FARA 2.0 will not work without enforcement, which admittedly has been ramped up in recent months. Congress should provide the Department of Justice with greater investigative powers for cases of suspected non-compliance. New civil penalties for non-compliance should complement criminal punishments. There should be an awareness campaign and training exercise to educate lobbyists.

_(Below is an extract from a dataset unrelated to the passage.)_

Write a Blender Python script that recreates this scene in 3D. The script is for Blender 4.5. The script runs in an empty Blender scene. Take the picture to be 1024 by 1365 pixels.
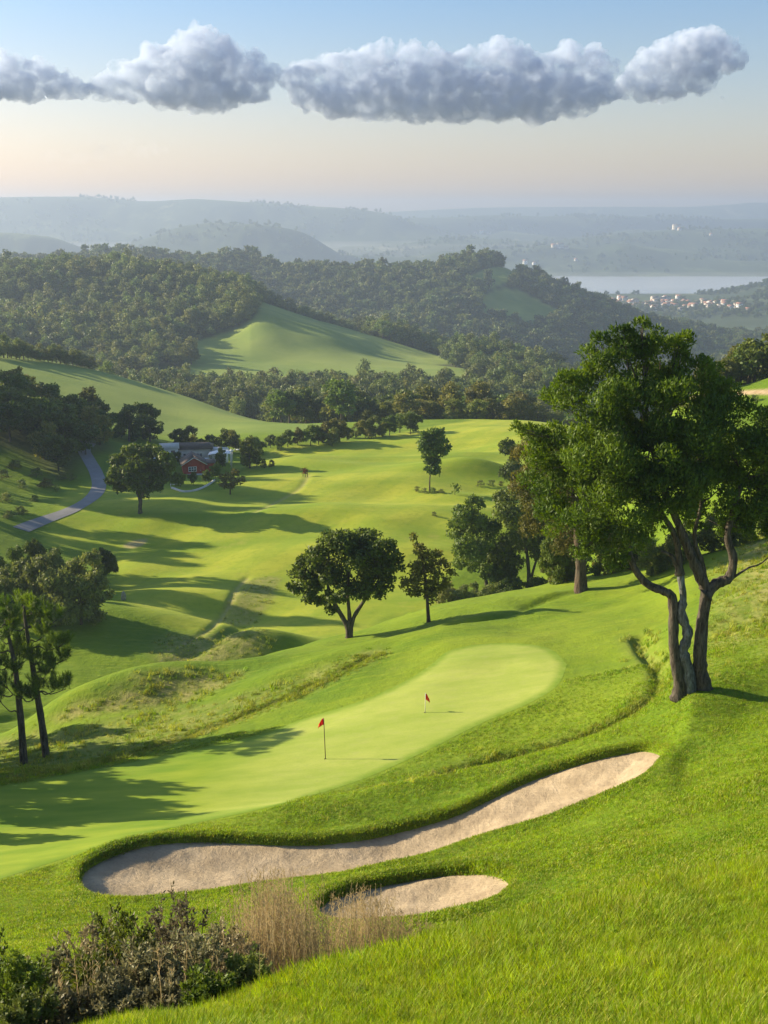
import bpy, math, random, time
import numpy as np
from mathutils import Vector
T0 = time.time()
rng = np.random.default_rng(7)
random.seed(7)
scn = bpy.context.scene
COL = scn.collection
R = math.radians

# ------------------------------------------------------------------ camera geometry (photo pixels 1024 x 1365)
F = 1500.0
PITCH = math.atan(394.5 / F)
CP, SP = math.cos(PITCH), math.sin(PITCH)

def us(px, py):
    """direction of a photo pixel as X/Y and drop/Y"""
    dy = np.asarray(py, float) - 682.5
    d = F * CP - dy * SP
    return (np.asarray(px, float) - 512) / d, (F * SP + dy * CP) / d

def pix(u, s):
    dy = F * (s * CP - SP) / (CP + s * SP)
    d = F * CP - dy * SP
    return 512 + u * d, 682.5 + dy

def at(px, py, Y):
    u, s = us(px, py)
    return np.array([u * Y, Y, -s * Y])

# ------------------------------------------------------------------ noise
def _hash(ix, iy, seed):
    h = (ix.astype(np.int64) * 374761393 + iy.astype(np.int64) * 668265263 + seed * 1442695041) & 0xFFFFFFFF
    h = ((h ^ (h >> 13)) * 1274126177) & 0xFFFFFFFF
    return ((h ^ (h >> 16)) & 0xFFFF) / 32767.5 - 1.0

def vnoise(x, y, seed=0):
    x = np.asarray(x, float); y = np.asarray(y, float)
    ix = np.floor(x); iy = np.floor(y)
    fx = x - ix; fy = y - iy
    fx = fx * fx * (3 - 2 * fx); fy = fy * fy * (3 - 2 * fy)
    a = _hash(ix, iy, seed); b = _hash(ix + 1, iy, seed)
    c = _hash(ix, iy + 1, seed); d = _hash(ix + 1, iy + 1, seed)
    return (a * (1 - fx) + b * fx) * (1 - fy) + (c * (1 - fx) + d * fx) * fy

def fbm(x, y, octv=4, seed=0):
    t = 0; a = 1.0; n = 0
    for o in range(octv):
        t = t + a * vnoise(x * 2 ** o, y * 2 ** o, seed + o * 17); n += a; a *= .5
    return t / n

def sstep(a, b, x):
    t = np.clip((np.asarray(x, float) - a) / (b - a), 0, 1)
    return t * t * (3 - 2 * t)

# ------------------------------------------------------------------ terrain: named contour lines, near to far
H = 'h'
def row(px, Y, r): return (px, Y, r, 0)
def hh(px, Y, h): return (px, Y, h, 1)
def rows(*a): return [(p, y, r, 0) for p, y, r in a]
def his(*a): return [(p, y, r, 1) for p, y, r in a]
CURVES = [
 his((-400,.8,-1.9),(512,.8,-1.8),(1400,.8,-1.6)),
 his((-400,4,-4.6),(200,4,-4.3),(1400,4,-3.8)),
 rows((-200,9.3,1480),(0,9.4,1430),(230,9.6,1374),(420,9.5,1372),(700,9.2,1368),(1024,9,1366),(1224,9,1340)),
 rows((-200,10.6,1478),(0,10.6,1424),(230,10.6,1364),(420,11.5,1308),(620,12.8,1256),(820,14.5,1203),(1024,16,1160),(1224,17,1110)),
 rows((-200,14.5,1470),(0,15,1420),(230,15,1405),(420,15.6,1350),(520,16,1300),(620,16.6,1254),(820,18.5,1192),(1024,20,1138),(1224,21,1080)),
 rows((-200,24,1300),(0,24,1285),(230,25,1268),(420,25.6,1240),(620,26.2,1220),(820,26,1163),(1024,26,1095),(1224,26,1040)),
 rows((-200,31,1235),(0,31,1222),(230,31,1208),(430,31,1185),(620,31,1162),(820,31,1108),(1024,31,1048),(1224,31,985)),
 rows((-200,35,1195),(0,35,1182),(105,34.5,1188),(200,34,1193),(400,35,1160),(560,36,1132),(720,37,1090),(885,39.5,1010),(1024,40,968),(1224,41,905)),
 rows((-200,40,1155),(0,40,1142),(105,39.5,1132),(200,39.5,1122),(400,40,1120),(500,40.5,1112),(600,41,1090),(700,42,1046),(800,42.5,1010),(885,42.8,988),(925,43.5,948),(1024,46,925),(1224,47,850)),
 rows((-200,43,1132),(0,43,1120),(200,43,1100),(400,43.6,1072),(600,44.6,1036),(750,45.6,999),(850,46.6,962),(925,47.5,912),(1024,49,885),(1224,50,810)),
 rows((-200,46,1102),(0,46,1092),(200,46,1082),(400,46.6,1062),(600,48,1028),(750,49,989),(850,50.5,944),(925,51,890),(1024,52,862),(1224,53,785)),
 rows((-200,54,1042),(0,54,1036),(200,54,1020),(400,54,994),(567,55,960),(750,58,908),(850,59,880),(925,58.5,856),(1024,58,828),(1224,58,752)),
 rows((-200,60,1032),(0,60,1020),(100,60,1006),(250,61,972),(400,64,920),(500,66,882),(600,67,860),(750,68,848),(850,68,832),(925,67,810),(1024,66,784),(1224,66,708)),
 rows((-200,66,1010),(0,66,998),(100,67,966),(250,69,932),(400,73,880),(500,76,850),(600,79,826),(750,80,808),(850,79,792),(925,76,770),(1024,75,742),(1224,76,655)),
 rows((-200,72,1002),(0,72,982),(100,73,938),(200,75,905),(290,77,896),(400,82,864),(500,88,834),(600,93,806),(700,95,786),(800,96,765),(900,95,738),(1024,95,700),(1224,98,600)),
 his((-200,86,-40),(0,88,-43),(300,92,-44),(500,108,-45),(700,116,-43),(850,118,-37),(930,118,-32),(1024,118,-28),(1224,120,-22)),
 his((-500,110,-36),(-200,110,-42),(0,110,-44.5),(300,112,-45.2),(500,124,-45.6),(700,131,-45.5),(850,131,-38),(930,131,-33),(1024,131,-28),(1224,131,-21)),
 his((-700,171,-20),(-400,171,-30),(-200,171,-37),(0,171,-44),(120,171,-46.5),(400,171,-47),(700,171,-47),(800,171,-44),(850,171,-37),(930,171,-27.5),(1024,171,-25),(1224,171,-18)),
 his((-700,205,-12),(-400,205,-22),(-200,205,-31),(0,205,-41.5),(110,205,-45.5),(200,205,-47.4),(400,205,-47.2),(700,205,-47.4),(850,205,-41),(930,205,-31),(1024,205,-28.5),(1224,205,-20)),
 his((-700,245,-10),(-400,245,-18),(-200,245,-27),(0,245,-39.5),(130,245,-46.5),(250,245,-49.5),(500,245,-49.4),(690,245,-48.4),(850,245,-46),(1024,245,-36),(1224,245,-25)),
 his((-700,290,-12),(-400,290,-20),(-200,290,-32),(0,290,-43),(120,290,-49.5),(250,290,-54.6),(340,290,-53.6),(410,290,-53.2),(550,290,-52.0),(690,290,-51.6),(850,290,-55),(1024,290,-48),(1224,290,-35)),
 his((-400,380,-24),(-200,380,-36),(0,380,-44.5),(120,380,-50.2),(250,380,-59.6),(340,380,-67.2),(410,380,-70),(550,380,-74),(700,380,-76),(850,380,-85),(1024,380,-75),(1224,380,-60)),
 his((-400,450,-47),(-200,450,-57),(0,450,-66),(250,450,-79),(550,450,-82),(700,450,-83),(850,450,-95),(1024,450,-92),(1224,450,-80)),
 his((-400,560,-74),(150,560,-84),(500,560,-85),(600,560,-86),(740,560,-89),(850,560,-110),(1224,560,-120)),
 his((-400,650,-74),(300,650,-80),(600,650,-86),(740,650,-95),(850,650,-125),(1224,650,-140)),
 rows((-400,760,410),(0,760,420),(150,760,425),(300,760,420),(350,760,407),(400,760,418),(500,760,447),(600,760,473),(740,760,503),(850,760,545),(1224,760,560)),
 rows((-400,880,376),(0,880,373),(150,880,369),(250,880,379),(320,880,391),(400,880,414),(500,880,442),(600,880,468),(740,880,508),(850,880,530),(1224,880,530)),
 his((-400,1100,-90),(0,1100,-90),(400,1100,-115),(600,1100,-130),(740,1100,-150),(850,1100,-163),(1224,1100,-175)),
 his((-400,1250,-95),(200,1250,-98),(400,1250,-115),(600,1250,-118),(740,1250,-138),(850,1250,-165),(1224,1250,-180)),
 rows((-400,1500,362),(0,1500,358),(220,1500,348),(330,1500,350),(400,1500,361),(560,1500,366),(600,1500,356),(640,1500,350),(672,1500,355),(700,1500,371),(760,1500,396),(800,1500,408),(870,1500,440),(1024,1500,465),(1224,1500,465)),
 his((-400,1850,-170),(700,1850,-180),(850,1850,-190),(1024,1850,-186),(1224,1850,-180)),
 his((-400,2300,-194),(900,2300,-192),(1000,2300,-178),(1224,2300,-165)),
 his((-400,2750,-196),(930,2750,-194),(1024,2750,-160),(1224,2750,-130)),
 his((-400,3080,-196),(930,3080,-197),(1010,3080,-188),(1224,3080,-160)),
 his((-400,3900,-188),(620,3900,-192),(1024,3900,-194),(1224,3900,-190)),
 his((-400,4500,-160),(1224,4500,-165)),
 his((-400,5500,-150),(1224,5500,-140)),
 his((-400,7600,-140),(1224,7600,-130)),
 his((-400,9500,-100),(1224,9500,-100)),
]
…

Ultimately, given the stigma attached to being a “foreign agent,” legislation should be prepared replacing the existing LDA and FARA regimes with a single system that avoids such labels.
Dismantling the American laundromat means facing up to an unnerving truth: The whole system did not arise due to the importation of something “foreign” but is rather the result of kleptocrats exploiting the tools and structures honed over the decades by homegrown corporations and billionaires to protect their own wealth and influence politics.
Senators Marco Rubio, Sheldon Whitehouse, and Ron Wyden among others have proposed bipartisan legislation to clamp down on anonymous shell companies and money laundering in real estate. The House Financial Services Committee came very close to passing such a bill in the form of the Counter Terrorism and Illicit Finance Act at the end of the last Congress, and should do so now as an immediate bipartisan priority. Meanwhile, Senator Elizabeth Warren’s Anti-Corruption And Public Integrity Act includes a lifetime ban on lobbying for presidents, vice presidents, members of congress, federal judges and cabinet secretaries; provides for a new independent U.S. Office of Public Integrity; and attempts to change the rulemaking process of federal agencies to restrict lobbyist influence on lawmaking. These measures would enhance national security more than a new round of fighter jets.
It’s a good start. This is what the Robert Mueller fanclub should be cheering for—seeking to change structures, not turning everything into a morality play about good Americans, bad Americans, and bad foreigners.
The problem runs much deeper than that.